National Dialogue on child, early age marriage

Zubair Qureshi

More than one-fifth (21 per cent) of girls in Pakistan are married before the age of 18; 3 per cent before they are 15 years old whereas Pakistan has the 6th highest absolute numbers of child marriages (1.9 million). This was revealed during a national dialogue held to highlight the reasons and impact of Child And Early Age Marriage (CEAM). National Commission on the Status of Women (NCSW) and Shirkat Gah Women Resource Center had jointly organized a national dialogue on CEAM on Friday.
The event titled “National Dialogue on Ending Child, Early Age Marriages in Pakistan” also featured sharing of the lessons of Humsathi Intervention Study- a project by Shirkat Gah to understand and reduce child and early age marriages (CEAM). The project started in 2015 with support from the International Development Research Centre.
The study suggests that socio-cultural norms and values are the primary drivers of CEAM. Denying offspring the right to decide, marriages are used to cement or forge ties, and for financial gain. Girls in particular are denied agency: their mobility, right to education and health along with marriage are all subject to decisions made by parents or other family elders. Treated as ‘cattle’ passed from one owner to another, ‘in the words of one mother,’ girls are perceived as a moral and economic burden that parents are eager to divest themselves of as early as possible.
The event also included sharing of “Youth Charter of Demands for Ending Child and Early Age Marriages” prepared by 500 female and male youth across the four provinces. The charter demanded raise in the legal age of marriage for girls to 18 years for all citizens, across all territories and religious communities and the strict implementation of the law. Speaking on this occasion, Chief Guest Senator Seher Kamran said that CEAM was recognized worldwide as a problem that needs to be overcome in order to ensure that girls and boys enjoy their childhood and are enabled to fulfill their true potential.
Executive Director Shirkat Gah Women Resource Center Farida Shaheed said that more than one fifth (21 per cent) of girls in Pakistan are married before 18; 3 per cent before they are 15 years old whereas Pakistan has the 6th highest absolute numbers of child marriages (1.9 million).
In her introductory remarks, NCSW Chairperson Khawar Mumtaz said talked about the impact of early child marriage on girl child and the need to take serious measures against this practice at every level.
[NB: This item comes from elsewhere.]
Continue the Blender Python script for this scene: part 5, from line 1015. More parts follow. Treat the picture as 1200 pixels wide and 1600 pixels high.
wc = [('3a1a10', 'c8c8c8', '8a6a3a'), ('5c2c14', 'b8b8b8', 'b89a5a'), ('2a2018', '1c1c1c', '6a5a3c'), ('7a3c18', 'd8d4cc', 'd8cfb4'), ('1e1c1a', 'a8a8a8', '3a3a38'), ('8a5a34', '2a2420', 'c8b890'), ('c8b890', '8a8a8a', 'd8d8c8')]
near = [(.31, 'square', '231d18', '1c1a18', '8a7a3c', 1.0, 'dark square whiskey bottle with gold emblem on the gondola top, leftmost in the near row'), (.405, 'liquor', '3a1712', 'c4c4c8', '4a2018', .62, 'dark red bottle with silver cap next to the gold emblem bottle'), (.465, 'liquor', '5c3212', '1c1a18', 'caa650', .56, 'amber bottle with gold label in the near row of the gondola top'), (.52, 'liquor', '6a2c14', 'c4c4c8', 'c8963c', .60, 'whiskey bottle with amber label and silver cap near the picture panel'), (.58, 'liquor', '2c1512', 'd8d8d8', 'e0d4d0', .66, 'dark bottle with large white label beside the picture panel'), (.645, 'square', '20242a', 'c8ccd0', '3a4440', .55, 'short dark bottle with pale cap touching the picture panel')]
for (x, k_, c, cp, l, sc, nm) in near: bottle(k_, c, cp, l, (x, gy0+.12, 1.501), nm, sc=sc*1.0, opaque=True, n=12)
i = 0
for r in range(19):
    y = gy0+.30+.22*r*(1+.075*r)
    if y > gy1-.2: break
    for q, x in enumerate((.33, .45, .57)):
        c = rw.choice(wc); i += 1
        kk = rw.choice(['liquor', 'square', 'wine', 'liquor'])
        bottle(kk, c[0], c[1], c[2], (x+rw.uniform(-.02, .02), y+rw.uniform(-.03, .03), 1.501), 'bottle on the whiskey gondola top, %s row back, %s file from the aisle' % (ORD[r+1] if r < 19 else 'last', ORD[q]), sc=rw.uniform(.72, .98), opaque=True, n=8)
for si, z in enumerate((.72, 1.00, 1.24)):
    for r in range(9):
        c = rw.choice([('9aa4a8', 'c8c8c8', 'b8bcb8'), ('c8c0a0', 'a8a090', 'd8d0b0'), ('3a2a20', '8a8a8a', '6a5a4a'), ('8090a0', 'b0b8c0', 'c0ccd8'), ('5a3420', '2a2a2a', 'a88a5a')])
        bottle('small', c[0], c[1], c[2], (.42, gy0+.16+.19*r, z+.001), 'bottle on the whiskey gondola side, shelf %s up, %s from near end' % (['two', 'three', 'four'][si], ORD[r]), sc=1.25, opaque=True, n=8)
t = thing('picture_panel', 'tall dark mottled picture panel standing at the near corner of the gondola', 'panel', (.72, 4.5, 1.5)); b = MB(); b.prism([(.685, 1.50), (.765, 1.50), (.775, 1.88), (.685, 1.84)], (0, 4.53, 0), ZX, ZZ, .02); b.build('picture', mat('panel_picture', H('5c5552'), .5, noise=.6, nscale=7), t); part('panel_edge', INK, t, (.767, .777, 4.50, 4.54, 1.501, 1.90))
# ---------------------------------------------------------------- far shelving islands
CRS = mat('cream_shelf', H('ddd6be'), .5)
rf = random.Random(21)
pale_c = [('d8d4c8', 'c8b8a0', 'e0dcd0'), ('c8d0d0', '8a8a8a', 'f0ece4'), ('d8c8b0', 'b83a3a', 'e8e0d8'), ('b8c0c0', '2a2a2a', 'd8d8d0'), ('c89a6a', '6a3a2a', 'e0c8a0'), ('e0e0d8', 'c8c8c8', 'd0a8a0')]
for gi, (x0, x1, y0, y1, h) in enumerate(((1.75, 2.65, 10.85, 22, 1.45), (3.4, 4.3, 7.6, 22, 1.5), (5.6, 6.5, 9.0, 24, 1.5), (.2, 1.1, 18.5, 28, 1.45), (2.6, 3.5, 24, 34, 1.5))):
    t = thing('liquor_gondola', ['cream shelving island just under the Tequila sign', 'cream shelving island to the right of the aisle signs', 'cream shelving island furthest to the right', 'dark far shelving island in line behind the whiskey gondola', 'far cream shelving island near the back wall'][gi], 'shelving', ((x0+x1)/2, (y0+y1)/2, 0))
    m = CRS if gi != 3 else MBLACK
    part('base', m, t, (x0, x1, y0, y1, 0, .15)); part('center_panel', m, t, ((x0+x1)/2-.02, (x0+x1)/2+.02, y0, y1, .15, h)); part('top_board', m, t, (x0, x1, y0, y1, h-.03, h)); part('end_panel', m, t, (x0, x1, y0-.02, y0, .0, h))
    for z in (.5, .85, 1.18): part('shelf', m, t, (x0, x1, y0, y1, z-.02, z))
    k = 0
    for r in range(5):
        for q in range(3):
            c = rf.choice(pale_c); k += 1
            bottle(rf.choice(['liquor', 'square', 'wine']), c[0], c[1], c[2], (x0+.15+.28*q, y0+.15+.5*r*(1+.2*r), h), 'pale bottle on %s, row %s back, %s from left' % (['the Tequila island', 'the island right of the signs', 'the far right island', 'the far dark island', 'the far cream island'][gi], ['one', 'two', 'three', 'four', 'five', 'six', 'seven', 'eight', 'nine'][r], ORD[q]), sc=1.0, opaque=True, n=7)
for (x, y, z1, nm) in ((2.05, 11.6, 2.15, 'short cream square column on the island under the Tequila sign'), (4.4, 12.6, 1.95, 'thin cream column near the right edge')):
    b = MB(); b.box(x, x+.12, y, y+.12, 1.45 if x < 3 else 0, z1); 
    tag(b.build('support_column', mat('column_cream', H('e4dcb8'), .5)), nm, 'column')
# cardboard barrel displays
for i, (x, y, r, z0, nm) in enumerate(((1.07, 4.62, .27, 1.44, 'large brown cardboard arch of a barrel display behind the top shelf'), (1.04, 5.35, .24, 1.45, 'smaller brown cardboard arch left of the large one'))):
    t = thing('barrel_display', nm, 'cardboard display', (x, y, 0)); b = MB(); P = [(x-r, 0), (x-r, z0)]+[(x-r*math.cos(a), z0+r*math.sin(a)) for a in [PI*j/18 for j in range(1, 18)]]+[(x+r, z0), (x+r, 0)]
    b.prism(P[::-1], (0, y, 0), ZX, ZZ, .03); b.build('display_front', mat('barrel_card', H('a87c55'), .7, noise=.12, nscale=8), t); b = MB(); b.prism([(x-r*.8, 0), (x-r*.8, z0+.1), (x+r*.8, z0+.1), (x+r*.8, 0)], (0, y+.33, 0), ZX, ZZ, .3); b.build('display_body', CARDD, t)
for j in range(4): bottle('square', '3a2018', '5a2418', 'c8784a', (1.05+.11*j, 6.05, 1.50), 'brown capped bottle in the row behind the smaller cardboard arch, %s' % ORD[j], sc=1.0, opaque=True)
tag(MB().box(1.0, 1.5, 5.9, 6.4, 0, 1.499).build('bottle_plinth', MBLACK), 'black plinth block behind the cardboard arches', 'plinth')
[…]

She urged youth to voice their concerns. “I am pleased to see young boys and girls taking up their matter today at this forum,” she said.
Chairperson Punjab’s Provincial Commission on the Status of Women said that the awareness on the impact and legal repercussions of child marriage is increasing in the society. She stressed the need to educate Nikah registrars on this issue. Chairperson Sindh’s Provincial Commission on the Status of Women Nuzhat Shirin briefed the participants about the measures taken by the Sindh government. She urged for the effective implementation of existing laws. The event ended with interactive discussion around the issue where civil society representatives, researchers, youth leaders and rights activists shared their experiences and suggestions for the way forward.